The exercise
From the listing below, copy every line with the word "Python".

Records for this exercise
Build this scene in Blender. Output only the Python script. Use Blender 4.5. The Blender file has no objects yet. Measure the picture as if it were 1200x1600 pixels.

---

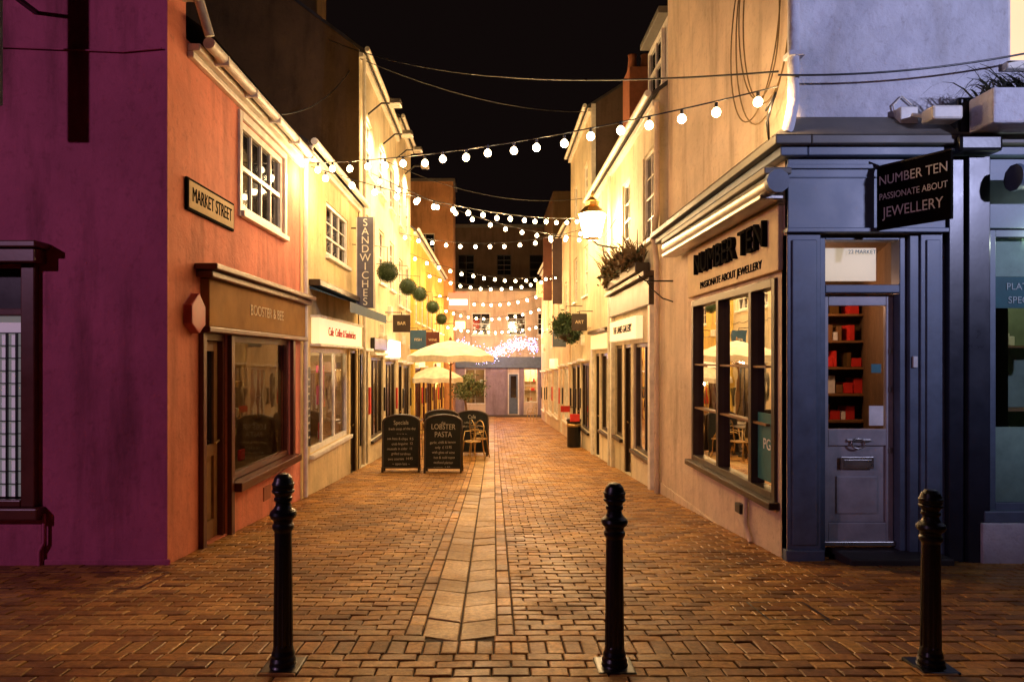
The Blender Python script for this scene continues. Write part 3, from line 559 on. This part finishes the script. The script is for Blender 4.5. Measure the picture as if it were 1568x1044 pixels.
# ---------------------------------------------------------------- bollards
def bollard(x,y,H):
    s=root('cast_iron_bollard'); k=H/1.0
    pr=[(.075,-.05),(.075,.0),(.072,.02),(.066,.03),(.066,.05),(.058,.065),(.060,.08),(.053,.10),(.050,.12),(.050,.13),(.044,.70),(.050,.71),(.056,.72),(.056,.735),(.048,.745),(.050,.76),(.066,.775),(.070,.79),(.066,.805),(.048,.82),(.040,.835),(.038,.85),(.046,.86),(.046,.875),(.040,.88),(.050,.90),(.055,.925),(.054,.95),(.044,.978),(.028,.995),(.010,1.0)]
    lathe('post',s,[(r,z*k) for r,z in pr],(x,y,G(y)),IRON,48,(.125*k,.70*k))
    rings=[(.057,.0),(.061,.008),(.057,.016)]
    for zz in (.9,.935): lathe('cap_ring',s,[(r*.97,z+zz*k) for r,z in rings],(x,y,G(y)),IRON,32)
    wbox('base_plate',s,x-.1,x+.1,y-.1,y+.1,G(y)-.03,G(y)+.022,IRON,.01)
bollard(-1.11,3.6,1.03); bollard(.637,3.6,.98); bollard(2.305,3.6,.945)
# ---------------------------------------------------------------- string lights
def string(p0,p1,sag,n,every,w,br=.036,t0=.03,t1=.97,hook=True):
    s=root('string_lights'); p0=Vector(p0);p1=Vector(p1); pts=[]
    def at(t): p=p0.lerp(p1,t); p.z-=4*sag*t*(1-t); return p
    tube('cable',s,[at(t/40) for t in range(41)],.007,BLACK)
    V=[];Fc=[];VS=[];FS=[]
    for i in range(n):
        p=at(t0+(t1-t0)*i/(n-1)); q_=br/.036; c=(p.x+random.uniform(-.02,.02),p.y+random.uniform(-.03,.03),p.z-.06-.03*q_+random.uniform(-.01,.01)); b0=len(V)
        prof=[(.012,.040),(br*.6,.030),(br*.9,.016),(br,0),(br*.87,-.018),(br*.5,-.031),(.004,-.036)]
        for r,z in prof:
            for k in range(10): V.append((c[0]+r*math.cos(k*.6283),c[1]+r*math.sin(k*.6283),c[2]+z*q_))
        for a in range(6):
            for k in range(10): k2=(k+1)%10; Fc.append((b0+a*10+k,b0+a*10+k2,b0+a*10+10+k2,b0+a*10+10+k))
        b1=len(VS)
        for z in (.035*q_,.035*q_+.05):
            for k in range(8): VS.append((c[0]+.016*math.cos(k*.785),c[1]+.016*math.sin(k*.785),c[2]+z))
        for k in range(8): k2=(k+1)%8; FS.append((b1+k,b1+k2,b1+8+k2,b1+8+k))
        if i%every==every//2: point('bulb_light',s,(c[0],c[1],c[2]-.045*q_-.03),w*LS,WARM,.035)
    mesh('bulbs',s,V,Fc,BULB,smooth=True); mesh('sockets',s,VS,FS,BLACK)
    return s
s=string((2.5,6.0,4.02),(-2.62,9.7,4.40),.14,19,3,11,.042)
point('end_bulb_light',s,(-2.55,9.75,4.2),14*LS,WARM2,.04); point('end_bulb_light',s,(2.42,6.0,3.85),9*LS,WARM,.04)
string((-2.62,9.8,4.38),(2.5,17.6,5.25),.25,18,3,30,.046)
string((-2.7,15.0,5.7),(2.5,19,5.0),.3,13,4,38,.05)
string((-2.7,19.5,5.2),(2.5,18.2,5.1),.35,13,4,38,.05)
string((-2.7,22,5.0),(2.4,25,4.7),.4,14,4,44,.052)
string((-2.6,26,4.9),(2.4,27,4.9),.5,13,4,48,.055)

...

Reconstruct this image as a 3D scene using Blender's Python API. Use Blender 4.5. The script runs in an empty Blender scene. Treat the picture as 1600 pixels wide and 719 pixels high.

Reply
Build this scene in Blender. Output only the Python script. Use Blender 4.5. The Blender file has no objects yet. Measure the picture as if it were 1200x1600 pixels.
The Blender Python script for this scene continues. Write part 3, from line 559 on. This part finishes the script. The script is for Blender 4.5. Measure the picture as if it were 1568x1044 pixels.
Reconstruct this image as a 3D scene using Blender's Python API. Use Blender 4.5. The script runs in an empty Blender scene. Treat the picture as 1600 pixels wide and 719 pixels high.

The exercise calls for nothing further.